Una noche acordamos con los amigos del barrio o la cuadra –según el país- camuflarnos entre las redes que los pescadores dejaban secando a la intemperie -inmensas sabanas de hilo oscuro que cubrían el extenso malecón- para ver al famoso "ahogado". Las horas avanzaban, el miedo crecía pero ahí estábamos agazapados los cazafantasmas infantiles, estoicamente esperando la llegada del espectro. El sepulcral silencio de la bahía era roto cada cierto tiempo por el reventar de las olas bajo un cielo estrellado como testigo.
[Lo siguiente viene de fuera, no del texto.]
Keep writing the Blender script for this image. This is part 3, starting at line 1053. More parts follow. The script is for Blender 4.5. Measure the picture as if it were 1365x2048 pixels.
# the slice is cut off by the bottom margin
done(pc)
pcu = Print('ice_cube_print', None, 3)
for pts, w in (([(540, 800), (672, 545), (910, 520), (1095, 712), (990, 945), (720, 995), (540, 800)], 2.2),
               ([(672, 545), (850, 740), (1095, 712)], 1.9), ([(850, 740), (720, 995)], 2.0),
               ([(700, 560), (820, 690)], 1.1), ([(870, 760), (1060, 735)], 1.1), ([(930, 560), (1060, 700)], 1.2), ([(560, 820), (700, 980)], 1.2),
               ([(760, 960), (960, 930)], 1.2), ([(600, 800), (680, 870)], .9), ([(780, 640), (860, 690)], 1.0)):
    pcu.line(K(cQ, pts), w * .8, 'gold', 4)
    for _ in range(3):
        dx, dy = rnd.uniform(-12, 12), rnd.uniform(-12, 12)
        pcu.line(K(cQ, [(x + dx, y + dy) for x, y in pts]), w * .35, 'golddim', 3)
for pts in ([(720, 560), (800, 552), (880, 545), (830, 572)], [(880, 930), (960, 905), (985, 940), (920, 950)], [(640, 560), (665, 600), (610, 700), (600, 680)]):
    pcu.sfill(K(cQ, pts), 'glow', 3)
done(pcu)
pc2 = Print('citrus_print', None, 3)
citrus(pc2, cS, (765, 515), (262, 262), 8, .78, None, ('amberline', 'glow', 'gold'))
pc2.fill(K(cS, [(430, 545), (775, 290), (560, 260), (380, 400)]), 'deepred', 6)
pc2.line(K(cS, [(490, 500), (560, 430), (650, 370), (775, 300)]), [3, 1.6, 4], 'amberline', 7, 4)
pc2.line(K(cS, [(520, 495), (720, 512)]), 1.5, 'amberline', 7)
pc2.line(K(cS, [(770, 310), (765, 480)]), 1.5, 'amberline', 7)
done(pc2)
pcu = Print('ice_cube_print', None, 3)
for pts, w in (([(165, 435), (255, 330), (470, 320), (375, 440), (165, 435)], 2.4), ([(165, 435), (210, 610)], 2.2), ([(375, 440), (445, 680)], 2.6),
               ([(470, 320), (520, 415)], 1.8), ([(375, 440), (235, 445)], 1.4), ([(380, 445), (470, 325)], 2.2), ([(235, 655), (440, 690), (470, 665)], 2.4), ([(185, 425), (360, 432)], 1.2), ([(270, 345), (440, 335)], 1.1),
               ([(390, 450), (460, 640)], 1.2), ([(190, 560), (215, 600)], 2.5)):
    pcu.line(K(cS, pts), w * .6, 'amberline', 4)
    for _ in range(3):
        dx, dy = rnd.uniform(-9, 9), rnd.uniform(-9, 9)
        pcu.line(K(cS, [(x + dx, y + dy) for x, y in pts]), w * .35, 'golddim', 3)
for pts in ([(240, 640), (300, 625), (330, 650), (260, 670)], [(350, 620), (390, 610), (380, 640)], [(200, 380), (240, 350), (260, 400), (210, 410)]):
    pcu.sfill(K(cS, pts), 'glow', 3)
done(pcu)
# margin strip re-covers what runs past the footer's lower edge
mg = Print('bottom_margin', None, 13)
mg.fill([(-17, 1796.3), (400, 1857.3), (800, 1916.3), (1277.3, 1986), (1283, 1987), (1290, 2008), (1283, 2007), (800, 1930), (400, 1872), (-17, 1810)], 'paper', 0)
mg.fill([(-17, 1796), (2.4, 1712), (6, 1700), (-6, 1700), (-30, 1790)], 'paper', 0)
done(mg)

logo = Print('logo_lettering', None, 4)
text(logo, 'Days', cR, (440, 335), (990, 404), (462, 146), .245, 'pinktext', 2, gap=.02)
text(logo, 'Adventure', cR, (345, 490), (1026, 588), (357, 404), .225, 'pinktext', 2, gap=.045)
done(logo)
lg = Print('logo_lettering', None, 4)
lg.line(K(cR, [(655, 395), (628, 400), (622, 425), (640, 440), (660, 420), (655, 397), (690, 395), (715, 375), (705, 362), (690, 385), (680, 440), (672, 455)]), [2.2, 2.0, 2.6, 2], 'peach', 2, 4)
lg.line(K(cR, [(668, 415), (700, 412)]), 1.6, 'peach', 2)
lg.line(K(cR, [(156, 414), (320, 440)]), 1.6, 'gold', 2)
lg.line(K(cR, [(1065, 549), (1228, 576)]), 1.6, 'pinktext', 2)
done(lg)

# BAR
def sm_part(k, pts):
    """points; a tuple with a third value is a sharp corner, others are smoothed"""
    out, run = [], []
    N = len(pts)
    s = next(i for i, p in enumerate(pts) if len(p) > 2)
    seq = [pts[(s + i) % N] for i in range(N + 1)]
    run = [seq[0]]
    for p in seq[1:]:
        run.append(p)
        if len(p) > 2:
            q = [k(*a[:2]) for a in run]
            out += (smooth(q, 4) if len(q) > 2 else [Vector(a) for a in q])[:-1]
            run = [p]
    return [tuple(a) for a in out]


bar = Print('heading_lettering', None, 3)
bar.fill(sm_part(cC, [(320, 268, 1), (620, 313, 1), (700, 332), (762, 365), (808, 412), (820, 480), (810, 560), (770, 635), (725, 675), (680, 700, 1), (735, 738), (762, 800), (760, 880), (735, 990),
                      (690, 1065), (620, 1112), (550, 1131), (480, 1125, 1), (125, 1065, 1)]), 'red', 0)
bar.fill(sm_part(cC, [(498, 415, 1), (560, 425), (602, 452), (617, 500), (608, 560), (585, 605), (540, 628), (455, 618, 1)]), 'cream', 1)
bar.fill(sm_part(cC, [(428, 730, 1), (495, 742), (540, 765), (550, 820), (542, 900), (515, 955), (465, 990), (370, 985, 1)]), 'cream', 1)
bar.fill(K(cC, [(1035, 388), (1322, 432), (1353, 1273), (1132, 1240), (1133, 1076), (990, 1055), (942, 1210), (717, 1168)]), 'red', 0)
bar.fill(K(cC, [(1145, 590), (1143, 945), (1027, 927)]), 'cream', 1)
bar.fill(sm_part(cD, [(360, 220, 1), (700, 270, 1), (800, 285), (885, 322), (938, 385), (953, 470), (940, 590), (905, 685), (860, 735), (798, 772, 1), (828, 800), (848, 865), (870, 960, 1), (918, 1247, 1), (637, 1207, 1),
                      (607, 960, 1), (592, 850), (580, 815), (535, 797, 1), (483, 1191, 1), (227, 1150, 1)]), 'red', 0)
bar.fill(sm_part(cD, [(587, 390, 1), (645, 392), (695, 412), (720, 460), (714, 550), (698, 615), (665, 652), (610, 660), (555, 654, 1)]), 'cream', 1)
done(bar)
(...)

De pronto una voz enfurecida nos hizo saltar el corazón: ¡Javierrrrrr…! ¡Aparece de una vez si no quieres que te encuentre! ¡¿Ya estas aquí?... A la unaaa, a las dosss y a las tresss!... Inmediatamente salí de mi escondrijo playero, era mi madre que me andaba buscando. Así quedó truncada la que pudo ser una de las gloriosas hazañas de mi infancia.

Como buen nacido bajo el signo de leo no me di por vencido, después, en otra noche, amanecí observando el mar desde mi ventana, escondido tras la persiana pero nunca apareció el famoso pariente de "gasparin". Entonces decidí ahogar la leyenda en mi mundo de fantasías. Lo rescatable de esta experiencia de "chiquititu" fue el recuerdo que me quedó de la trasnochada: el canto de las gaviotas por la mañana, el sonido de suaves palmadas marinas reventando en la orilla, un cielo celeste de la mano de un tímido sol, el particular aroma de la brisa que tenía el amanecer al filtrarse por el ventanal de mi sala, y la imaginación singlando frente a las islas.